Note each line of the listing that contains the string "part", and copy it.

..............................

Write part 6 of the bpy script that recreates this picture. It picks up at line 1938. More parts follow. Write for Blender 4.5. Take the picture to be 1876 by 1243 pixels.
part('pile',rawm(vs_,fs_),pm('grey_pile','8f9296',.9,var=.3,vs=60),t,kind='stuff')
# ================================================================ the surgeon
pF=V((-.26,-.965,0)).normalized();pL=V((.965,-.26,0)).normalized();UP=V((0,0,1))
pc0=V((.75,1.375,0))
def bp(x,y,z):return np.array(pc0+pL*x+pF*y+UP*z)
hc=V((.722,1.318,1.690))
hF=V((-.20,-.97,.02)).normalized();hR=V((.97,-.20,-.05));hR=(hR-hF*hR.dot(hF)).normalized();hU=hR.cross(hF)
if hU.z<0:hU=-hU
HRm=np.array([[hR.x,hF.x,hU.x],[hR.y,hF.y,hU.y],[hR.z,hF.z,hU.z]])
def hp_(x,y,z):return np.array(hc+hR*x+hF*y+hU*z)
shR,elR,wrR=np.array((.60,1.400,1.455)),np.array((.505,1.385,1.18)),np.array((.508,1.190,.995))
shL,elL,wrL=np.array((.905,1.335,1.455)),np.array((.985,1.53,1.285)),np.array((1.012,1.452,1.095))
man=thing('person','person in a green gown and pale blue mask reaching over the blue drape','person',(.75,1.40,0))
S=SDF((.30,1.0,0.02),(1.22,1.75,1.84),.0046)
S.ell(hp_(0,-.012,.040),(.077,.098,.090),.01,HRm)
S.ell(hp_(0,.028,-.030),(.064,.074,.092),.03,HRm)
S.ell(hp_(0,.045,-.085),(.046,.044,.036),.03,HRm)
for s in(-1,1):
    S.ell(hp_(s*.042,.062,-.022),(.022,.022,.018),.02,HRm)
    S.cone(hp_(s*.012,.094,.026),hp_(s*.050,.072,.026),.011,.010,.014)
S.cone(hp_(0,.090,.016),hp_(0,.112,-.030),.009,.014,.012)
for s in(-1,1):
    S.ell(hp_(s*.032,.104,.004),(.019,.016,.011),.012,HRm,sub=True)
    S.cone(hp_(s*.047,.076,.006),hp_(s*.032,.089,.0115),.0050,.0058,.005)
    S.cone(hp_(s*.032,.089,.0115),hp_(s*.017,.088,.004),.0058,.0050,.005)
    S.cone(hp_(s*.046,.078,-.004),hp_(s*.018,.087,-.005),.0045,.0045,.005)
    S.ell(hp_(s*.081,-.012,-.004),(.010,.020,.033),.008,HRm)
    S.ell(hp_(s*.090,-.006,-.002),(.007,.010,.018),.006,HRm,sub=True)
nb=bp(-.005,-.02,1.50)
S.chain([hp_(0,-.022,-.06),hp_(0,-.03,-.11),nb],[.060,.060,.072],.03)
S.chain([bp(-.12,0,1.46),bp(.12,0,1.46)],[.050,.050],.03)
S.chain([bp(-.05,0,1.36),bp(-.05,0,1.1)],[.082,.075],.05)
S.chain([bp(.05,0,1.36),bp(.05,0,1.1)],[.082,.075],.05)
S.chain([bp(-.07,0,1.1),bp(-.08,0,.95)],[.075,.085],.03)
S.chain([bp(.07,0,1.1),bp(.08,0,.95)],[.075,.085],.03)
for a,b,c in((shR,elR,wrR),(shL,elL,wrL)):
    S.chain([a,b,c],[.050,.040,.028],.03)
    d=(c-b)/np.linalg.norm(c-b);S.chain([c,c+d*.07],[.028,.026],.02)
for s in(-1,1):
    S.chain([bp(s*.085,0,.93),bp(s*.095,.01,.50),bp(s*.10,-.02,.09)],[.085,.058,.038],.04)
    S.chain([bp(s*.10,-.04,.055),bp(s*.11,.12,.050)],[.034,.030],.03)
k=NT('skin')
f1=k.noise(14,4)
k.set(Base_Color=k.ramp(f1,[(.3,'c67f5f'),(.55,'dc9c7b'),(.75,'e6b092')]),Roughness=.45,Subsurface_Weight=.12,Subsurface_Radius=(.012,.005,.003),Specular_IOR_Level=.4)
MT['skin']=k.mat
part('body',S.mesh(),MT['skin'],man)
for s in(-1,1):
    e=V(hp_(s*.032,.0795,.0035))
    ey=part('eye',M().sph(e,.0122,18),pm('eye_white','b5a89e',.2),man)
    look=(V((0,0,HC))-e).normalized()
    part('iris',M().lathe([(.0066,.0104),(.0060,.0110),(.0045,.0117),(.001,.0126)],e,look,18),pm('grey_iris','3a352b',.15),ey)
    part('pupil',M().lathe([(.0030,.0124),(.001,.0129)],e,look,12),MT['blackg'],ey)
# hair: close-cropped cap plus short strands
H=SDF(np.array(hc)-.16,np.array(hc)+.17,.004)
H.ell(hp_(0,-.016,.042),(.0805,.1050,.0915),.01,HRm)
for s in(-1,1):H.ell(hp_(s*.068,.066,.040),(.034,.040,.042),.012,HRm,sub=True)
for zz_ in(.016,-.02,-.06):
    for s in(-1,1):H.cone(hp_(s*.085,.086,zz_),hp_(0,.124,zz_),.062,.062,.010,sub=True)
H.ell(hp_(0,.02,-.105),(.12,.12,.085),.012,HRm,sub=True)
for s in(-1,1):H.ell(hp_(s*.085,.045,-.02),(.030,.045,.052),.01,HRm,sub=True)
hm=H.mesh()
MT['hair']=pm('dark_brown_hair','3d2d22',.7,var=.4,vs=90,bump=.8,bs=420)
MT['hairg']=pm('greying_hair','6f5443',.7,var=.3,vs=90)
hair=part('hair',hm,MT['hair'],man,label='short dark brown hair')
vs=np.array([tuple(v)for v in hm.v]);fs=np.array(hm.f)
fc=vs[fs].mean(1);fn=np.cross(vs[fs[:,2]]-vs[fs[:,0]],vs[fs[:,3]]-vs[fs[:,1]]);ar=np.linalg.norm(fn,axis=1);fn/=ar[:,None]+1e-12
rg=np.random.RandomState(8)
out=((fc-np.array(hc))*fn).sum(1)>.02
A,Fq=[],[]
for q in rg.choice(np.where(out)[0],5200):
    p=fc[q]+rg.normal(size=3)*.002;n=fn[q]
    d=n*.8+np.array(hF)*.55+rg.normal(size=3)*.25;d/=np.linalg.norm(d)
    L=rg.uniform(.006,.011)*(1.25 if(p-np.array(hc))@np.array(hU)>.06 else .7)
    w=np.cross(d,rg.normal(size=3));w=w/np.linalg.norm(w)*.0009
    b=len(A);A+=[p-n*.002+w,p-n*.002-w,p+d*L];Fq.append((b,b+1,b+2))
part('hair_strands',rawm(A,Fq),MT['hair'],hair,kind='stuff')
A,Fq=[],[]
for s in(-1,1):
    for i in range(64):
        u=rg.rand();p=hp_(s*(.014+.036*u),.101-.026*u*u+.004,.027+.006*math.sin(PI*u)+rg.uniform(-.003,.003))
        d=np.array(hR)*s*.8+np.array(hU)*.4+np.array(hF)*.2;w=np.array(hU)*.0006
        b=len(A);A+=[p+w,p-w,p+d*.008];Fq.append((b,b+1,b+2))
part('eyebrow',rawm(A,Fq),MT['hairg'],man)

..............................

§ Correct answer:
Write part 6 of the bpy script that recreates this picture. It picks up at line 1938. More parts follow. Write for Blender 4.5. Take the picture to be 1876 by 1243 pixels.
part('pile',rawm(vs_,fs_),pm('grey_pile','8f9296',.9,var=.3,vs=60),t,kind='stuff')
part('body',S.mesh(),MT['skin'],man)
    ey=part('eye',M().sph(e,.0122,18),pm('eye_white','b5a89e',.2),man)
    part('iris',M().lathe([(.0066,.0104),(.0060,.0110),(.0045,.0117),(.001,.0126)],e,look,18),pm('grey_iris','3a352b',.15),ey)
    part('pupil',M().lathe([(.0030,.0124),(.001,.0129)],e,look,12),MT['blackg'],ey)
hair=part('hair',hm,MT['hair'],man,label='short dark brown hair')
part('hair_strands',rawm(A,Fq),MT['hair'],hair,kind='stuff')
part('eyebrow',rawm(A,Fq),MT['hairg'],man)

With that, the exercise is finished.